▶ _DATASET RECORDS_:

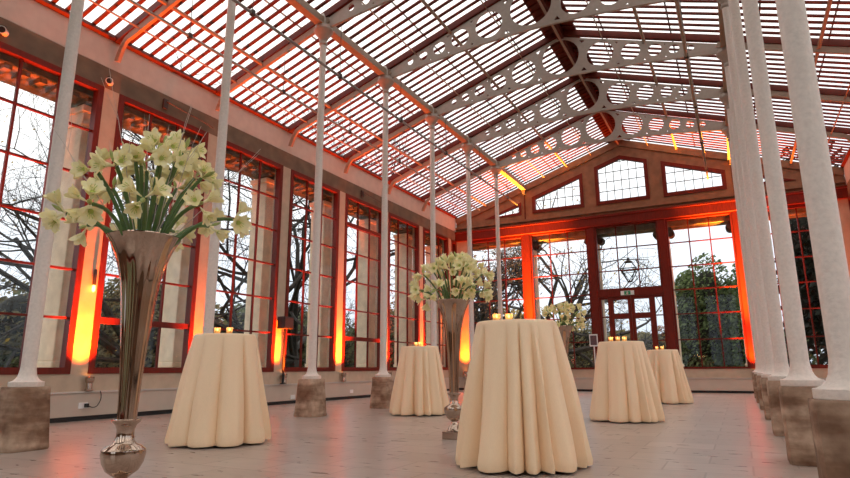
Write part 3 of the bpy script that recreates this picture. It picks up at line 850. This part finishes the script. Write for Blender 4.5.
# ------------------------------------------------------------------ outside: stone piers, portico, lantern
for k in range(0, 9):
    y = min(LY(k) + .10, YE - .3)
    t = thing('stone_pier', (XWL - .72, y, -.16), 'pale stone pier outside the left windows, %s from the front' % ORD[k + 1], 'pier', 'stone piers outside the left wall')
    MB().box(-.23, .23, -.22, .22, 1.07, 5.10).build('shaft', 'ext_stone', t, bevel=.02)
    b = MB().box(-.30, .30, -.30, .30, 0, .86); b.box(-.27, .27, -.265, .265, .86, .98); b.box(-.25, .25, -.24, .24, .98, 1.07); b.build('base', 'ext_stone', t, bevel=.02)
    c = MB().box(-.25, .25, -.245, .245, 5.10, 5.16); c.box(-.27, .27, -.265, .265, 5.34, 5.46)
    c.box(-.235, .235, -.225, .225, 5.16, 5.34); c.build('capital', 'ext_stone', t, bevel=.015)
m = MB().box(XWL - 1.15, XWL - .35, YS, YE + 1.2, 5.44, 6.2)
for i in range(int((YE - YS) / .27)):
    m.box(XWL - .75, XWL - .42, YS + i * .27, YS + i * .27 + .11, 5.36, 5.44)
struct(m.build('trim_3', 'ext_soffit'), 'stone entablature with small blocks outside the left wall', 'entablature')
def volute(mb, cx, cy, cz, r, w):
    for s in (-1, 1):
        mb.tube([(cx + s * .20, cy - w, cz), (cx + s * .20, cy + w, cz)], r, 18)
        mb.tube([(cx + s * .20, cy - w - .03, cz), (cx + s * .20, cy + w + .03, cz)], r * .35, 12)
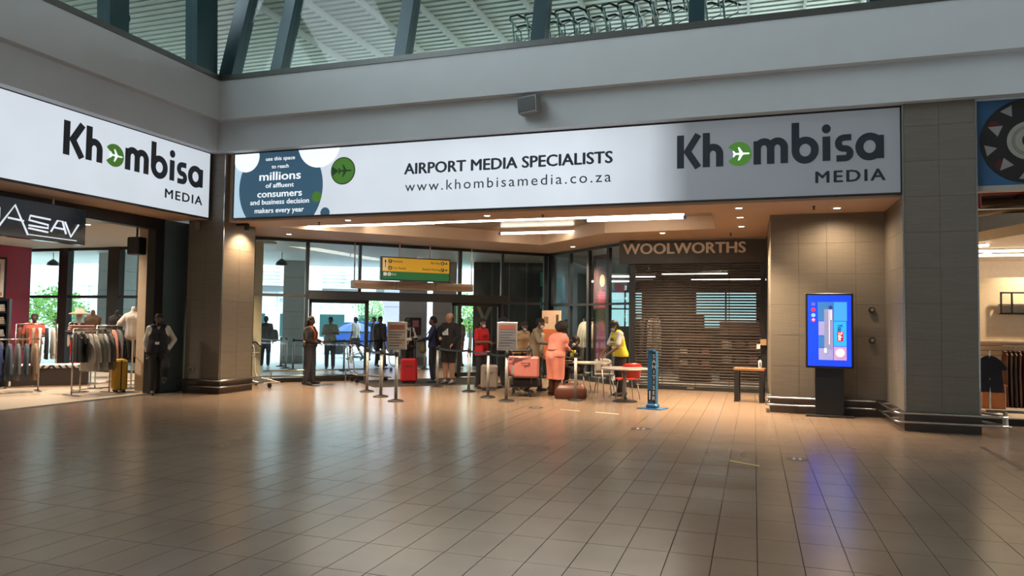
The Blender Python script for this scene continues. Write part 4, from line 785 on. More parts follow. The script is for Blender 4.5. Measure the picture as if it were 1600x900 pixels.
# blue hand sanitiser post
hp = thing('sanitiser_post', 'blue foot-operated hand sanitiser post with vertical lettering', 'sanitiser stand', (-1.85, 14.25, 0), math.radians(-14))
mb_ = mat('blue_powder_coat', (.015, .11, .25), .4)
MB().box(-.24, .24, -.20, .20, 0, .015).build('base_plate', mb_, hp); MB().box(-.11, .11, -.09, .09, .015, .09, .02).build('foot', mb_, hp)
MB().box(-.085, .085, -.06, .06, .05, 1.10, .006).build('post', mb_, hp); MB().box(.018, .078, -.064, -.058, .12, 1.06).build('text_strip', mat('black_strip', (.01, .012, .015), .4), hp); MB().box(-.075, .005, -.064, -.058, .14, .36).build('pedal_window', _m['black_strip'], hp); MB().box(-.045, -.022, -.068, -.063, .17, .34, .002).build('pedal_symbol', mat('white_print', (.7, .7, .68), .5), hp)
for k, ch in enumerate('SANITISER'): text('letter', ch, _m['white_print'], hp, .048, .97 - k * .1, height=.075, y=-.067, bold=.02, align='CENTER')
MB().box(-.05, .05, -.12, .0, 1.10, 1.13).build('nozzle_arm', mb_, hp)
# tables, chairs, bag, stool
mlam = mat('pale_laminate', (.62, .52, .40), .4)
def table(label, x, y, rz, L, W, top_z, m_, round_=False, legs='four'):
    t = thing('table', label, 'table', (x, y, 0), rz)
    if round_: MB().lathe([(L, top_z - .03), (L + .01, top_z - .015), (L, top_z)], n=32).build('tabletop', m_, t)
    else: MB().box(-L / 2, L / 2, -W / 2, W / 2, top_z - .035, top_z, .008).build('tabletop', m_, t)
    if legs == 'four':
        for sx in (-1, 1):
            for sy in (-1, 1): MB().cone((sx * (L / 2 - .10), sy * (W / 2 - .08), top_z - .035), (sx * (L / 2 - .03), sy * (W / 2 - .05), 0), .016, .014, 8).build('leg', mpole, t, True)
    else:
        MB().lathe([(.26, 0), (.26, .012), (.06, .03), (.03, .05)], n=24).build('base', M_DARK, t); MB().cone((0, 0, .03), (0, 0, top_z - .03), .03, .03, 12).build('column', mpole, t, True)
        MB().box(-.2, .2, -.02, .02, top_z - .05, top_z - .03).build('bracket', mpole, t)
    return t
table('white folding screening table with thin steel legs', -3.66, 16.28, math.radians(-8), 1.2, .6, .74, mlam)
table('small pedestal table beside the red chair', -2.55, 15.25, math.radians(-6), .50, .50, .70, mat('grey_table_top', (.22, .2, .19), .35), True, 'ped')
for (x, y, dz, lb, w_, d_) in ((-3.35, 16.1, .74, 'stack of white forms on the screening table under the hands', .30, .22), (-4.1, 16.35, .74, 'white form on the left of the screening table', .22, .30)):
    t = thing('paper_stack', lb, 'paper', (x, y, dz), .2)
    for k in range(4): MB().box(-w_ / 2 + k * .008, w_ / 2 + k * .008, -d_ / 2 - k * .01, d_ / 2 - k * .01, k * .004, k * .004 + .003).build('sheet', M_WHITE, t)
t = thing('screening_tablet', 'dark clipboard on the screening table beside the woman in pink', 'clipboard', (-4.0, 16.05, .745), .2); MB().box(-.14, .14, -.10, .10, 0, .02, .003).build('board', M_BLACK, t); MB().box(-.04, .04, .07, .1, .02, .03).build('clip', M_CHROME, t)
def chair(label, x, y, rz, m_):
    t = thing('chair', label, 'chair', (x, y, 0), rz); b = MB(); b.rings([[(sx * .21 * s, -.2 + .42 * v, .44 - .03 * math.sin(PI * v)) for sx, s in ((-1, 1), (1, 1))] + [(sx * .21, -.2 + .42 * v, .425 - .03 * math.sin(PI * v)) for sx in (1, -1)] for v in (0, .25, .5, .75, 1) for s in (1,)])
    fixn(b.build('seat', m_, t)); b = MB()
    rows = []
    for v in range(6):
        z = .46 + v * .065; w_ = .20 + .015 * math.sin(v * .6); rows.append([(-w_ + 2 * w_ * u / 6, .20 + .02 * v * .8 + .06 * (1 - (2 * u / 6 - 1) ** 2), z - (.04 * abs(2 * u / 6 - 1) ** 3 if v == 5 else 0)) for u in range(7)])
    front = [p for r in rows for p in r]; back = [(p[0], p[1] + .014, p[2]) for p in front]; n = len(front); fs = []
    for r in range(5):
        for c in range(6): q = (r * 7 + c, r * 7 + c + 1, (r + 1) * 7 + c + 1, (r + 1) * 7 + c); fs += [q, tuple(i + n for i in q[::-1])]
    for c in range(6): fs += [(c + 1, c, c + n, c + 1 + n), (35 + c, 36 + c, 36 + c + n, 35 + c + n)]
    for r in range(5): fs += [(r * 7, (r + 1) * 7, (r + 1) * 7 + n, r * 7 + n), (r * 7 + 13, r * 7 + 6, r * 7 + 6 + n, r * 7 + 13 + n)]
    b.add(front + back, fs); fixn(b.build('backrest', m_, t, True))
    for sx in (-1, 1):
        for y0, y1 in ((-.15, -.20), (.16, .22)): MB().cone((sx * .15, y0, .43), (sx * .20, y1, 0), .012, .011, 8).build('leg', mpole, t, True)
    for sx in (-1, 1): MB().tube([(sx * .19, .2, .44), (sx * .20, .24, .56)], .012, 6).build('back_support', mpole, t)
chair('red plastic chair with thin steel legs beside the pedestal table', -2.60, 15.85, math.radians(-150), mat('red_plastic', (.55, .02, .015), .35))
chair('grey chair pushed under the screening table', -3.32, 16.95, math.radians(20), mat('grey_chair_plastic', (.22, .2, .18), .4))
chair('dark chair of the seated official behind the screening table', -3.95, 17.15, math.radians(170), M_BLACK)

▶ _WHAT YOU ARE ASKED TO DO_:
Return the records exactly. Don't carry the pictures over.

▶ _FULL ANSWER_:
Write part 3 of the bpy script that recreates this picture. It picks up at line 850. This part finishes the script. Write for Blender 4.5.
# ------------------------------------------------------------------ outside: stone piers, portico, lantern
for k in range(0, 9):
    y = min(LY(k) + .10, YE - .3)
    t = thing('stone_pier', (XWL - .72, y, -.16), 'pale stone pier outside the left windows, %s from the front' % ORD[k + 1], 'pier', 'stone piers outside the left wall')
    MB().box(-.23, .23, -.22, .22, 1.07, 5.10).build('shaft', 'ext_stone', t, bevel=.02)
    b = MB().box(-.30, .30, -.30, .30, 0, .86); b.box(-.27, .27, -.265, .265, .86, .98); b.box(-.25, .25, -.24, .24, .98, 1.07); b.build('base', 'ext_stone', t, bevel=.02)
    c = MB().box(-.25, .25, -.245, .245, 5.10, 5.16); c.box(-.27, .27, -.265, .265, 5.34, 5.46)
    c.box(-.235, .235, -.225, .225, 5.16, 5.34); c.build('capital', 'ext_stone', t, bevel=.015)
m = MB().box(XWL - 1.15, XWL - .35, YS, YE + 1.2, 5.44, 6.2)
for i in range(int((YE - YS) / .27)):
    m.box(XWL - .75, XWL - .42, YS + i * .27, YS + i * .27 + .11, 5.36, 5.44)
struct(m.build('trim_3', 'ext_soffit'), 'stone entablature with small blocks outside the left wall', 'entablature')
def volute(mb, cx, cy, cz, r, w):
    for s in (-1, 1):
        mb.tube([(cx + s * .20, cy - w, cz), (cx + s * .20, cy + w, cz)], r, 18)
        mb.tube([(cx + s * .20, cy - w - .03, cz), (cx + s * .20, cy + w + .03, cz)], r * .35, 12)
The Blender Python script for this scene continues. Write part 4, from line 785 on. More parts follow. The script is for Blender 4.5. Measure the picture as if it were 1600x900 pixels.
# blue hand sanitiser post
hp = thing('sanitiser_post', 'blue foot-operated hand sanitiser post with vertical lettering', 'sanitiser stand', (-1.85, 14.25, 0), math.radians(-14))
mb_ = mat('blue_powder_coat', (.015, .11, .25), .4)
MB().box(-.24, .24, -.20, .20, 0, .015).build('base_plate', mb_, hp); MB().box(-.11, .11, -.09, .09, .015, .09, .02).build('foot', mb_, hp)
MB().box(-.085, .085, -.06, .06, .05, 1.10, .006).build('post', mb_, hp); MB().box(.018, .078, -.064, -.058, .12, 1.06).build('text_strip', mat('black_strip', (.01, .012, .015), .4), hp); MB().box(-.075, .005, -.064, -.058, .14, .36).build('pedal_window', _m['black_strip'], hp); MB().box(-.045, -.022, -.068, -.063, .17, .34, .002).build('pedal_symbol', mat('white_print', (.7, .7, .68), .5), hp)
for k, ch in enumerate('SANITISER'): text('letter', ch, _m['white_print'], hp, .048, .97 - k * .1, height=.075, y=-.067, bold=.02, align='CENTER')
MB().box(-.05, .05, -.12, .0, 1.10, 1.13).build('nozzle_arm', mb_, hp)
# tables, chairs, bag, stool
mlam = mat('pale_laminate', (.62, .52, .40), .4)
def table(label, x, y, rz, L, W, top_z, m_, round_=False, legs='four'):
    t = thing('table', label, 'table', (x, y, 0), rz)
    if round_: MB().lathe([(L, top_z - .03), (L + .01, top_z - .015), (L, top_z)], n=32).build('tabletop', m_, t)
    else: MB().box(-L / 2, L / 2, -W / 2, W / 2, top_z - .035, top_z, .008).build('tabletop', m_, t)
    if legs == 'four':
        for sx in (-1, 1):
            for sy in (-1, 1): MB().cone((sx * (L / 2 - .10), sy * (W / 2 - .08), top_z - .035), (sx * (L / 2 - .03), sy * (W / 2 - .05), 0), .016, .014, 8).build('leg', mpole, t, True)
    else:
        MB().lathe([(.26, 0), (.26, .012), (.06, .03), (.03, .05)], n=24).build('base', M_DARK, t); MB().cone((0, 0, .03), (0, 0, top_z - .03), .03, .03, 12).build('column', mpole, t, True)
        MB().box(-.2, .2, -.02, .02, top_z - .05, top_z - .03).build('bracket', mpole, t)
    return t
table('white folding screening table with thin steel legs', -3.66, 16.28, math.radians(-8), 1.2, .6, .74, mlam)
table('small pedestal table beside the red chair', -2.55, 15.25, math.radians(-6), .50, .50, .70, mat('grey_table_top', (.22, .2, .19), .35), True, 'ped')
for (x, y, dz, lb, w_, d_) in ((-3.35, 16.1, .74, 'stack of white forms on the screening table under the hands', .30, .22), (-4.1, 16.35, .74, 'white form on the left of the screening table', .22, .30)):
    t = thing('paper_stack', lb, 'paper', (x, y, dz), .2)
    for k in range(4): MB().box(-w_ / 2 + k * .008, w_ / 2 + k * .008, -d_ / 2 - k * .01, d_ / 2 - k * .01, k * .004, k * .004 + .003).build('sheet', M_WHITE, t)
t = thing('screening_tablet', 'dark clipboard on the screening table beside the woman in pink', 'clipboard', (-4.0, 16.05, .745), .2); MB().box(-.14, .14, -.10, .10, 0, .02, .003).build('board', M_BLACK, t); MB().box(-.04, .04, .07, .1, .02, .03).build('clip', M_CHROME, t)
def chair(label, x, y, rz, m_):
    t = thing('chair', label, 'chair', (x, y, 0), rz); b = MB(); b.rings([[(sx * .21 * s, -.2 + .42 * v, .44 - .03 * math.sin(PI * v)) for sx, s in ((-1, 1), (1, 1))] + [(sx * .21, -.2 + .42 * v, .425 - .03 * math.sin(PI * v)) for sx in (1, -1)] for v in (0, .25, .5, .75, 1) for s in (1,)])
    fixn(b.build('seat', m_, t)); b = MB()
    rows = []
    for v in range(6):
        z = .46 + v * .065; w_ = .20 + .015 * math.sin(v * .6); rows.append([(-w_ + 2 * w_ * u / 6, .20 + .02 * v * .8 + .06 * (1 - (2 * u / 6 - 1) ** 2), z - (.04 * abs(2 * u / 6 - 1) ** 3 if v == 5 else 0)) for u in range(7)])
    front = [p for r in rows for p in r]; back = [(p[0], p[1] + .014, p[2]) for p in front]; n = len(front); fs = []
    for r in range(5):
        for c in range(6): q = (r * 7 + c, r * 7 + c + 1, (r + 1) * 7 + c + 1, (r + 1) * 7 + c); fs += [q, tuple(i + n for i in q[::-1])]
    for c in range(6): fs += [(c + 1, c, c + n, c + 1 + n), (35 + c, 36 + c, 36 + c + n, 35 + c + n)]
    for r in range(5): fs += [(r * 7, (r + 1) * 7, (r + 1) * 7 + n, r * 7 + n), (r * 7 + 13, r * 7 + 6, r * 7 + 6 + n, r * 7 + 13 + n)]
    b.add(front + back, fs); fixn(b.build('backrest', m_, t, True))
    for sx in (-1, 1):
        for y0, y1 in ((-.15, -.20), (.16, .22)): MB().cone((sx * .15, y0, .43), (sx * .20, y1, 0), .012, .011, 8).build('leg', mpole, t, True)
    for sx in (-1, 1): MB().tube([(sx * .19, .2, .44), (sx * .20, .24, .56)], .012, 6).build('back_support', mpole, t)
chair('red plastic chair with thin steel legs beside the pedestal table', -2.60, 15.85, math.radians(-150), mat('red_plastic', (.55, .02, .015), .35))
chair('grey chair pushed under the screening table', -3.32, 16.95, math.radians(20), mat('grey_chair_plastic', (.22, .2, .18), .4))
chair('dark chair of the seated official behind the screening table', -3.95, 17.15, math.radians(170), M_BLACK)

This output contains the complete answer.